### Objective
Line by line, reproduce exactly the beginning of the listing below, ending with the line that contains "PI = math.pi" and adding nothing.

::: Given data

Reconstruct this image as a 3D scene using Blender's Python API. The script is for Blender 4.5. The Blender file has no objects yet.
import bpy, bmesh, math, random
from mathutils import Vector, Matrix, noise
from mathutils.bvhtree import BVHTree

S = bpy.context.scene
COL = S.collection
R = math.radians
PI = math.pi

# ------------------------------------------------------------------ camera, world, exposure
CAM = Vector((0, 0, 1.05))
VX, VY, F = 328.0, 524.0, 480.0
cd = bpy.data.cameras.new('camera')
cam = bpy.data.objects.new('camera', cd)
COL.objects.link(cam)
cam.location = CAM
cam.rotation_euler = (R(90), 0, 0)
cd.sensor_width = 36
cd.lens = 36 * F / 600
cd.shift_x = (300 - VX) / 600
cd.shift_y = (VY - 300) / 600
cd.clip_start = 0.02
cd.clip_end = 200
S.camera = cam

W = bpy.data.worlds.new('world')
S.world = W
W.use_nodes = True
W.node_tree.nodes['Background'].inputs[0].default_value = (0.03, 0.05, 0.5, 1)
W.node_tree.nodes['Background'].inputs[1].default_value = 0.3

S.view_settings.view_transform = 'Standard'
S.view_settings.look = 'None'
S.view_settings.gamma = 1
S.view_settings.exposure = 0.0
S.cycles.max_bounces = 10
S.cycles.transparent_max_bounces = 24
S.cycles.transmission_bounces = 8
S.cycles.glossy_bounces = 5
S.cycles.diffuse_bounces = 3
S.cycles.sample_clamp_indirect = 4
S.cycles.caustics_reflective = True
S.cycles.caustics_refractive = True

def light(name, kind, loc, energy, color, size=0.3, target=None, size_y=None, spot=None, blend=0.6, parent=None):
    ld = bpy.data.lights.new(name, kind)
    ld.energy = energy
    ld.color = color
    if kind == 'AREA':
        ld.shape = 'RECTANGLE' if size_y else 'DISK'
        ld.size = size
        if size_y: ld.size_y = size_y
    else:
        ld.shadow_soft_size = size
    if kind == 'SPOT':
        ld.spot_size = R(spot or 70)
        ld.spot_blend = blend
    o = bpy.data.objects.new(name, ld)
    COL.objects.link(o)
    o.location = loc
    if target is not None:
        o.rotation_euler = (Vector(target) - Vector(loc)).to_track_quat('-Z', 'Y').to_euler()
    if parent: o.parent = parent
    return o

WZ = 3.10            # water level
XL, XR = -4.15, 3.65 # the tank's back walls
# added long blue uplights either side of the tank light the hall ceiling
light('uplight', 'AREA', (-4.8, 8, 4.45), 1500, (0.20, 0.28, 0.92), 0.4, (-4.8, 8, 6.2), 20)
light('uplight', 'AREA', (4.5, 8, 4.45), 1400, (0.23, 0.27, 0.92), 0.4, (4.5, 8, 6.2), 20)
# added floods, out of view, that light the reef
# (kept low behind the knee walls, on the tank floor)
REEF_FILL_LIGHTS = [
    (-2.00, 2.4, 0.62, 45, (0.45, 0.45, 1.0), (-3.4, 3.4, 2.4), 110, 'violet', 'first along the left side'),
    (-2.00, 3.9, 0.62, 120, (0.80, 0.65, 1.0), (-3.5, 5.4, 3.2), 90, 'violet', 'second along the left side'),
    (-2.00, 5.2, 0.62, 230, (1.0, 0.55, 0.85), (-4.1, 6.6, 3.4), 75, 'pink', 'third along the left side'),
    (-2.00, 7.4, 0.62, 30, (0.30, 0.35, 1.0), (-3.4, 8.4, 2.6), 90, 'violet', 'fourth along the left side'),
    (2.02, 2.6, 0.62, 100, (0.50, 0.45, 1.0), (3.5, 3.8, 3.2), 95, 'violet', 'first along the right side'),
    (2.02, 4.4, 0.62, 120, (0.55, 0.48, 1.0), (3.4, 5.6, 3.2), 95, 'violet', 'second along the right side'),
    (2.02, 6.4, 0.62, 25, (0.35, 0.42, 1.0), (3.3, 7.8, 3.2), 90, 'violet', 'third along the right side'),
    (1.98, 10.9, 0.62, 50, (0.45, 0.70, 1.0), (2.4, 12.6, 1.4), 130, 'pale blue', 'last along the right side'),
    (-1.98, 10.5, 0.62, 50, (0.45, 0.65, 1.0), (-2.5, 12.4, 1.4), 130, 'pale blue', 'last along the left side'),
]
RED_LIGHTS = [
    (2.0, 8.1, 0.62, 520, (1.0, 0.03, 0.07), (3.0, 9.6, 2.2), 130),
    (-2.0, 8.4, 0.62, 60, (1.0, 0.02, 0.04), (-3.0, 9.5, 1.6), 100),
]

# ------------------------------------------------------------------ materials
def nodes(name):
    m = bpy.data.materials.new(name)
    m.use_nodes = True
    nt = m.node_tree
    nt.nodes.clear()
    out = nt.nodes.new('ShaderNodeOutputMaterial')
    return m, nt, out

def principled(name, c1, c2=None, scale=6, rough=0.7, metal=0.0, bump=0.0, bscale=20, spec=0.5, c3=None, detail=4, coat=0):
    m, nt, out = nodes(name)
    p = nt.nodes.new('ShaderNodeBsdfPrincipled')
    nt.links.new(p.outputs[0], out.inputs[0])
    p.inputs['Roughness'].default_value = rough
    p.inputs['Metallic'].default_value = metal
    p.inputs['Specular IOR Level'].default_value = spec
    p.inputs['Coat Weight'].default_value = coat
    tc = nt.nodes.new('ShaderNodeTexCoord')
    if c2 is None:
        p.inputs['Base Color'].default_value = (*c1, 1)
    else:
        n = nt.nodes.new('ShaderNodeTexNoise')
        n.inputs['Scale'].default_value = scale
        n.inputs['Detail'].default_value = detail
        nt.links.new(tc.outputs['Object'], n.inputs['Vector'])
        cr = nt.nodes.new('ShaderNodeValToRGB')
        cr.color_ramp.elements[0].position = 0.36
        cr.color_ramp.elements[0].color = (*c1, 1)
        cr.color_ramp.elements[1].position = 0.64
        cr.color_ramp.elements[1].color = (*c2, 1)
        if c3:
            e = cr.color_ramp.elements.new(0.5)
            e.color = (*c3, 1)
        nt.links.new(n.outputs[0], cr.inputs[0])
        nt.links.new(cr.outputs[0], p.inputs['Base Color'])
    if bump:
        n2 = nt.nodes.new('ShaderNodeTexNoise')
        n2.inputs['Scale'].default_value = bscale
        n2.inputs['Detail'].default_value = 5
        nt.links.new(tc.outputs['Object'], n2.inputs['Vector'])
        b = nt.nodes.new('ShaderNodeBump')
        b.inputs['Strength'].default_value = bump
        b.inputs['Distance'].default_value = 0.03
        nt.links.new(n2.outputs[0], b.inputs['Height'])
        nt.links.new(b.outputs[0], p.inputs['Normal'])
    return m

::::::

### Task response
Reconstruct this image as a 3D scene using Blender's Python API. The script is for Blender 4.5. The Blender file has no objects yet.
import bpy, bmesh, math, random
from mathutils import Vector, Matrix, noise
from mathutils.bvhtree import BVHTree

S = bpy.context.scene
COL = S.collection
R = math.radians
PI = math.pi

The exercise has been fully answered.